I decided to keep the gray values in the "sky" of the ground view and completed the rest of the 4 panels with muted colors mixed with mars black, white, venetian red, and yellow ochre.
Tuesday, March 23, 2010
Stages of Completion
Since I wasn't sure how I was going to combine the aerial and ground level views in my new multi-canvas painting, I started with the aerial view on all 4 panels in gray scale. Then I layered the ground view over the aerial on the 2 center panels.
Monday, February 1, 2010
Hanging System
Creating a modular grouping of canvases required a more secure hanging system than the wire that I usually attach to the back of my paintings. One of my classmates from my AIB critique group, Jeff, suggested a "french cleat" system". With the help of my neighbor and his table saw, as well as my husband's coaching on using his power tools, I have installed the hanging system at home to make sure it works before I start painting.

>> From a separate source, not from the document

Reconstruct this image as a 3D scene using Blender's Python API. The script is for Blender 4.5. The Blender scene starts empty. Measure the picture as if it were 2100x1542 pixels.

Wednesday, January 20, 2010
Ready to paint
Decisions about materials and sizes are as important to me as the ideas and subject matter that I paint. I've been thinking about doing a triptyk with a square painting in the center and two narrow paintings on the sides.
My next multi-canvas piece will emphasize multiple view points by being composed of interchangeable panels that can be hung a variety of ways to show different viewpoints of the suburban landscape.
My thoughts about painting a triptych have evolved into painting a 4 panel piece, that will be composed of 2 images, each on 2 panels. The panels will be hung so that the center painting will consist of 2 panels together, with the other image divided and hung on each side. Instead of a square painting in the middle, the dimensions of each panel are 48x20, with the center painting of 2 panels being 48x40. This multi-paneled piece can also be changed to alternate images.
The flexibility allowed by stretching my own canvases has enabled me to choose the exact dimensions I want to paint and to design the hanging system as part of preparing the canvas. As I have already invested time and energy in these surfaces that same attention to detail will continue as I apply the paint.
Thursday, January 14, 2010
ICA Boston
Saw some interesting work today at the ICA Boston. Noriko Furunishi combines and collages her landscape photos to create surrealistic expansive landscapes.
My approach is similar to this in that I am also using landscape photos and collage-like process to create new images. Unlike Furunishi, I paint the images after combining them.
This leads to the question my mentor has taught me to ask: what can paint add to the image?
Why not just enlarge these combined photos and simplify my process?
In the process of painting the image is transformed into something I have visualized. My interpretation of the idea becomes more evident as I work with the image and the concepts I am seeking to make visible. As I leave out the unnecessary and add in the parts that are missing, I make the painting more specific to my ideas, and less about the location in which the photographs were taken. The marks that I make with paint contain my thoughts in a liquid form. I can work with the extremes of light to dark and transparent to opaque. The application of paint can reveal not only the motion of the painter's hand, but also the attitude with which he or she has approached the painting. The intensity or carelessness of the artist's handling of the paint becomes another form of communication. It can also serve to emphasize the ideas behind the painting, which in my case, are the transformation of the land and the multiple viewpoints from which the landscape can be viewed. Can the new beauty of the urban landscape compete with the picturesque rural landscape? Maybe they are both present depending on your point of view.